My Name is Meta Levin and I live in Highland Park, Illinois. As most of you know, On the Fourth of July my community became a member of a club to which we never applied. When we heard the gunshots, my husband recognized the sound. Three young men on bicycles sped past us. My husband, who normally is laid back, began hurrying me in the direction of home, two blocks from the shooting, all the while pointing out places we could go if the shooter came toward us. Families with children began running, shouting to stay away from the parade.
You’ve most likely heard or read many stories of that day. Police and emergency vehicles from all over flooded our normally quiet community. Local and national news covered it for days. They descended on us, as did every politician imaginable. Nothing wrong with that, but, as it turns out, that same weekend fifteen people were killed from gunfire and another sixty were injured in Chicago. I don’t even know how many were killed or injured in under-resourced places in Lake County.
I do not come lately to this issue. Through my synagogue and Lake County United, as well as the National Gun Safety Consortium, we have confronted gun manufacturers and conscripted local law enforcement to test safety devices. We meet regularly with the Lake County States Attorney, presented to the Lake County Chiefs of Police Association, met with our congressman, our state senator and our state representative. All of this before the shooting in Highland Park.
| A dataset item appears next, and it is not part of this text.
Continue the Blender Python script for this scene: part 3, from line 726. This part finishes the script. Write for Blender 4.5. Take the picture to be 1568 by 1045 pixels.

I have hope that we can solve this problem, because we are acting based on a well-researched understanding of the power of the gun manufacturers and law enforcement. Local, state and federal law enforcement and the military buy 40 percent of the guns in the United States. Imagine if the next time the US Army gives a gun manufacturer a multi-billion-dollar contract, it’s done on the condition that the company stop marketing and selling AR 15s to civilians. What if law enforcement does the same? I have hope that leveraging that buying power will make a difference. We can do this.